Yöneticiler kötüydü, halk iyiydi gibi bir keskin ayrım da yok; romandaki her kesimin içinde iyiler ve kötüler var, emval-i metrukenin peşine düşen muhterisler de, onları canlarına pahasına saklayanlar da aynı milletten, aynı kesimden insanlar.
Yönetim kademesi de bundan münezzeh değil.
Çanakkale kahramanı Ragıp, Efronya’yı korumaya çalışırken Esat Paşa’nın büyük yardımı dokunuyor, Cemal Paşa, Halep’te kıyıma istenen şekilde katılmıyor.

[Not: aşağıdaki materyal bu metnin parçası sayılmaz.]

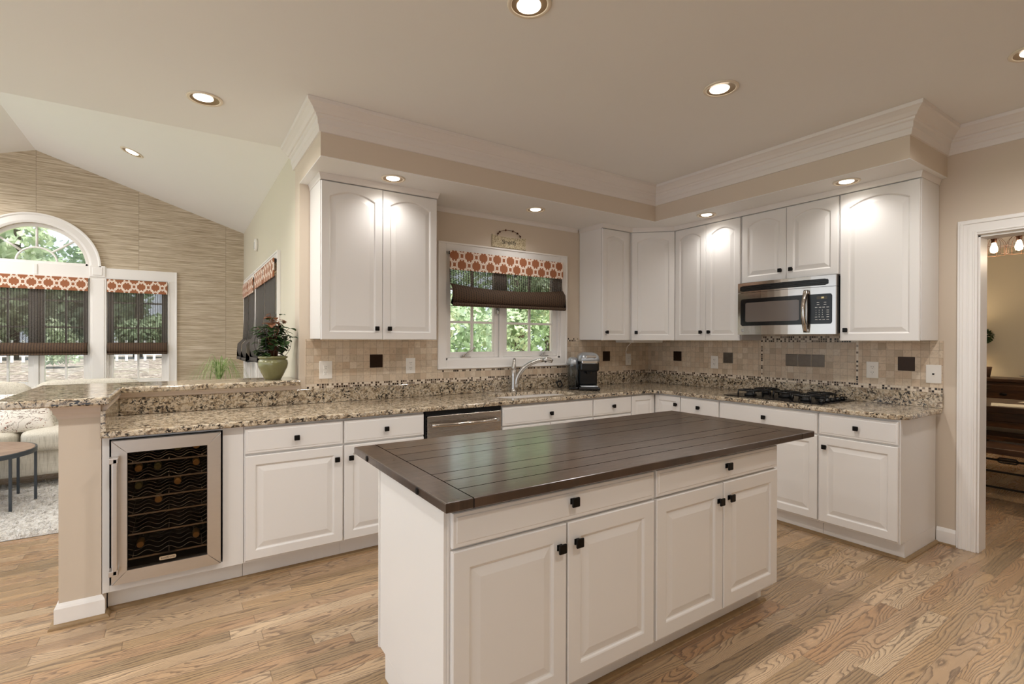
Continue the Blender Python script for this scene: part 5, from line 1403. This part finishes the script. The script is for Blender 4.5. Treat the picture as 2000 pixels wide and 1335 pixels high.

Talat Paşa’nın en yakınında bulunanlardan biri olan Cevat Paşa’nın bile evinde bir Ermeni’yi sakladığını, onu başkaları ihbar etmesin diye mecburen Resul diye çağırdığını okuyoruz.
Romanın son sahnesi, Efronya’nın ölümünden sonra Ragıp’ın savaşa gidişi bana Anna Karenina’yı hatırlattı.
Anna Karenina’da üstünde hiç durulmayan bölümlerden biri, Anna’nın intiharından sonra Kont Vronski’nin savaşa gidişidir; hatta, bu savaş, bir müjdeli olay gibi anlatılır.
“Tanrı yardım etti de şu Sırp savaşı çıktı.”
Savaşı Tanrı’nın yolladığına emin olduğunu söyleyen annesi, “yalnız bu kurtarabilirdi oğlumu,” der.
Ahmet Altan, O Yıl’ı şöyle bitirmiş: “Ragıp Paşa ertesi gün Filistin cephesine hareket etti.”
Bazen bir asker ya da bir aristokrat için yegâne kurtuluş savaştadır, hiç düşünmeden ölüme gitmektedir.
Kont Vronski’nin kurtuluş yolunu, birkaç gün önce paşalığa yükselen Ragıp Albay da izledi.
Kışın gelmek bilmediği o uzun sonbaharlar sevimsizse de biraz çıkıp yürüyeceğim.
Ve, eski bir Ermeni kilisesine girip Efronya’nın hatırası için bir mum yakacağım.